What do you envision for the future?
The next steps will be optical communication between the chips in a computer or mobile phone and then the components on the same chip. Nano-optoelectronics translate an electronic signal into an optical signal and back in a nanometre-sized device.

What are your laboratories specialisations ?
Our group in the Department of Physics studies the fundamental processes that develop such devices.
Many of these processes are extremely fast, so we cannot measure them with electronics. Instead, we measure them using short laser pulses with a technique we call ‘ultrafast transient absorption’, which is unique to our laboratories.

The project seems to have broad implications …
While our project focuses on optoelectronics, the basic physical processes when an optical signal is converted into electronics are the same as solar energy being converted into electricity. The importance of our results does not stop at electronics, but extends to what is called ‘light harvesting’: photovoltaics and photocatalysis and primarily the production of green hydrogen.

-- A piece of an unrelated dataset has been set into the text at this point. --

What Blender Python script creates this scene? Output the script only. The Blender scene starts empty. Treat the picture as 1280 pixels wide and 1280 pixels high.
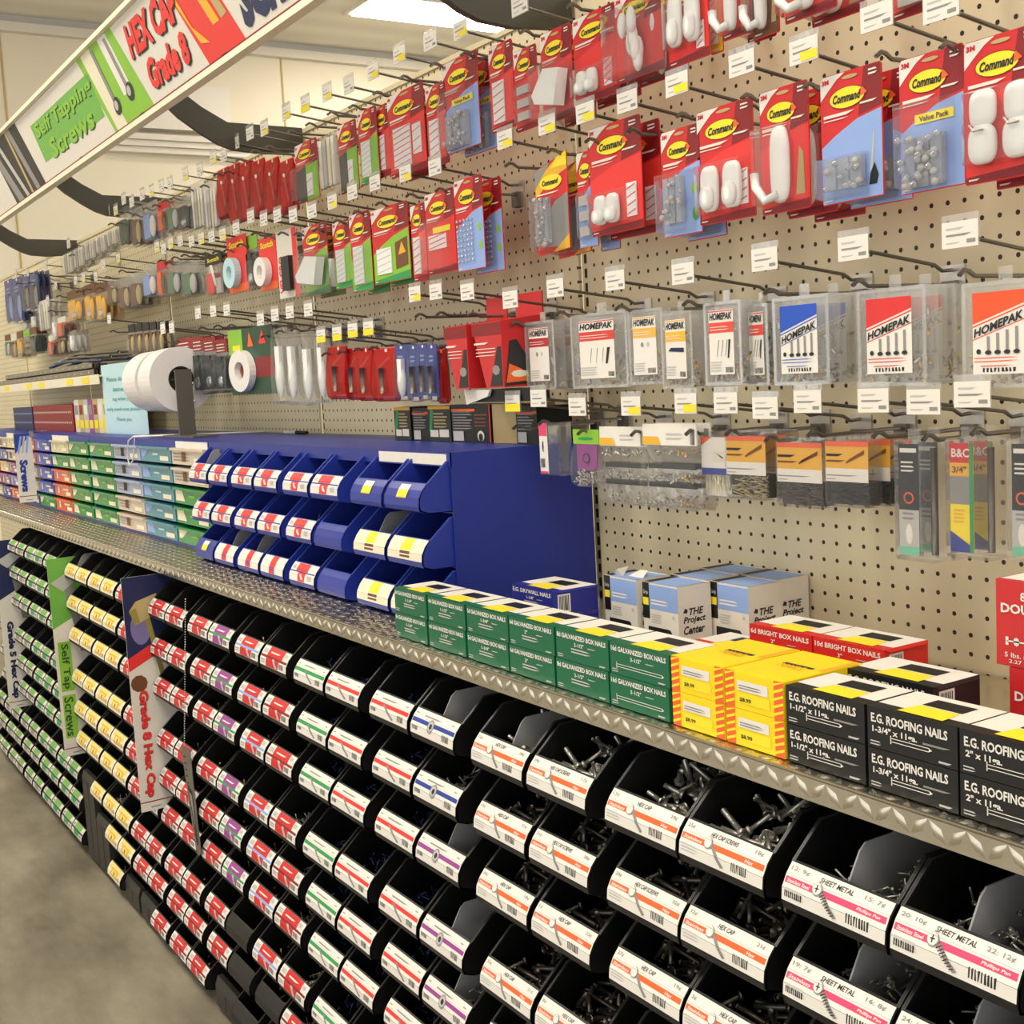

Propagation of a large bandwidth laser after passing through a 2D lattice

Gadermaier helps us understand how the science of optoelectronics and two-dimensional materials forms the backbone of the Internet age, and will be a fundamental part of Europe’s economy and security in the future. Europe is in a good starting position, but there is a lack of highly qualified researchers and developers with experience in this field.

This is where the 2Exciting network comes in. It provides an incredibly valuable opportunity to train the next generation of scientists in such an important and strategic area. The new network offers a type of training that combines scientific skills and complementary abilities. Young researchers will study the fundamental physics of light-matter interaction in 2DS to develop innovative optoelectronic devices for telecommunications and next-generation technological applications.

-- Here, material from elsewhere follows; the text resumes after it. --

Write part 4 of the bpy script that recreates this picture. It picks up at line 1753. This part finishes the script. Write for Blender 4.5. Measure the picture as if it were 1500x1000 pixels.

The training programme, comprises three winter schools and three satellite events. It provides scientific and industrial training for network researchers, and involves instructors from non-academic partners, dealing with technological issues and complementary skills such as technology transfer, entrepreneurship, and dissemination. A crucial element of every young researcher’s experience is the chance of a six-month inter-sector and international exchange.

One of these young researchers is the Irantzu Landa Garcia, a graduate of the Universitat de Barcelona who has just enrolled in the 36th cycle of the PhD in Physics as part of the 2Exciting project.

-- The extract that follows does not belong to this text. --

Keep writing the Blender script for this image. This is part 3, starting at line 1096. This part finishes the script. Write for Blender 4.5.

Pulse compression through multiple reflection off a dispersive mirror.

Irantzu, what are your research goals?
The project’s main objective is to gain a deeper qualitative understanding of the electronic processes of two-dimensional semiconductors. The goal is using the photophysical and optoelectronic properties of these promising new materials for technical applications in 2D optoelectronics. We would like to control their electronic structure with external means.

How do you do that?
The research focuses on studying the role of deformation, defects, and the dielectric environment on the electronic dynamics of materials. By externally controlling the electronic structure, we introduce a tool that could regulate and improve the optoelectronic behaviour of functional two-dimensional semiconductor devices.

What do you hope to gain from your Italian experience?
I would like to develop my personal career as a researcher, become a specialist, and develop new skills in a field of research that aims to answer questions that interests me. This is why doing research here is an extraordinary opportunity, since I am working with experts in the field who work remarkably, with excellent infrastructure and laboratories.

And on a personal level?
I am sure that doing my PhD abroad will be a unique experience, for my research and on a cultural level.  New perspectives and views of the world can enrich me personally and my career.

Red optical parametric amplifier in an ultrafast transient absorption setup.